Dzisiaj jest ten inny raz. Andrzej Urbański powiedział, że gdyby żył Lech Kaczyński „być może w ogóle by nie doszło do tego, co dziś dzieje się na Majdanie, ponieważ on pojawiłby się tam dużo wcześniej. Wtedy, gdy obecny prezydent Ukrainy wykazywał coraz słabszą wolę do podpisania umowy stowarzyszeniowej z Unią Europejską, a rzeczona Unia Europejska nie wiedziała, jak go przeciągnąć na swoją stronę”.
Oczywiście, od strony logiki formalnej, tej opinii nie można niczego zarzucić, ani tym bardziej jej zaprzeczyć. Jest to zdanie równie prawdziwe jak to, że gdyby żył Lech Kaczyński, Agnieszka Radwańska nie przegrałaby z Dominiką Cibulkovą, dzisiaj za oknem zamiast śniegu leżałaby manna z nieba, a dochód narodowy na jednego mieszkańca Polski wynosiłby bilion zł rocznie. Lech Kaczyński nie żyje i już się nie dowiemy, co by było, gdyby żył.

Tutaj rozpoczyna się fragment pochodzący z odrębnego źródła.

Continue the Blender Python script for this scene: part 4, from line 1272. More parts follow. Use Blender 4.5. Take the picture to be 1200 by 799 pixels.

Lech Kaczyński był prezydentem Polski pięć lat. W tym czasie przez dwa lata jednocześnie rządził PiS i przez ponad rok premierem był bliźniaczy brat Lecha, Jarosław Kaczyński. I jakoś w tym czasie Ukraina nie przybliżyła się nadzwyczajnie do Europy i cywilizowanych standardów. Raczej więc należy przypuszczać, że Lech Kaczyński też nie zdziałałby tu cudów, bo problemy Ukrainy nie wynikają z tego, kto rządzi w Polsce. I nawet nie z tego, kto i jak rządzi na Ukrainie i w Rosji, lecz z tego, że Ukraina jest krajem, który w dużej mierze zmarnował szanse, jakie wszystkie narody byłego imperium sowieckiego dostały na początku lat 90. Krajem głęboko podzielonym, z ogromnymi tendencjami prorosyjskimi, a z bardzo słabymi tendencjami proeuropejskimi.
Takie bałwochwalcze wypowiedzi tylko więc ośmieszają Urbańskiego i wcale nie są korzystne dla pamięci o Lechu Kaczyńskim. Takie wypowiedzi robią z Lecha Kaczyńskiego polskiego Lenina z czasów ZSRR.
A może Andrzej Urbański wcale nie jest durniem i właśnie o to mu chodzi? Jeżeli tak, to najmocniej pana Urbańskiego przepraszam i nisko mu się kłaniam, czapką do ziemi, po polsku.